You declared array words like

char const *words[]; 

It means that each element of the array has type char const * and sizeof( words[0] ) is equivalent to sizeof( char const * ) that is equal in your environment to 8 bytes. If you want to know the length of the string literal pointed to by pointer words[0] then you should use standard C function strlen declared in header <string.h>. For example

size_t length = strlen( words[0] );

Take into account that though all pointers in the array have the same size that is 8 bytes string literals pointed to by these pointers have different sizes.

Here is a demonstrative program

#include <stdio.h>
#include <string.h>

int main(void) 
{
    char const *words[] =
    {
        "Hello",
        "What are you doing",
        0
    };

    const char **p = words;

    for ( ; *p; ++p ) printf( "\"%s\": %zu\n", *p, strlen( *p ) );

    return 0;
}

The output is

"Hello": 5
"What are you doing": 18

The string literals themselves have types in C correspondingly

char [6] and char[19] because they include the terminating zero.

Answer 4

words is an array of char pointers.
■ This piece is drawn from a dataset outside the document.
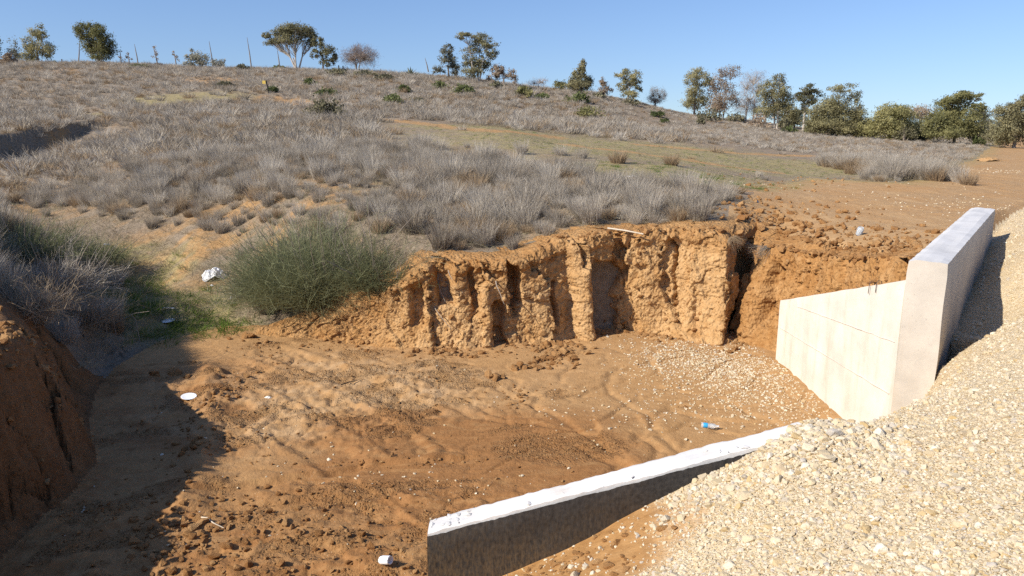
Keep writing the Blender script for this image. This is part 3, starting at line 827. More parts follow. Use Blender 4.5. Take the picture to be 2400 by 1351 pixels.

Therefore, its elements are of type pointers to char. words[1] is of type pointer to char not an array of char and that's why you are getting the size of pointer instead of the size of the string it points to.

How to find size of elements pointed by array of pointers?

In order to find the size of string that a pointer points to, you need to loop over it.

int size = 0;
char const *ptr = words[1];
while(ptr++) 
    size++;  

or use standard library function strlen

size_t size = strlen(words[1]);

Answer 5

words is an array of 3 pointers to (const) char.

So sizeof with the array operand will yield the accumulated size of the 3 pointers and sizeof of an array element will yield the size of one pointer.

Answer 6

That's because the sizeof() operator is being replaced by the result at compile time. It should give the same result for all sizeof(words[i]) if used in a loop for example, so also for sizeof(words[1]). So the compiler interprets this simply as a (64-bit) pointer.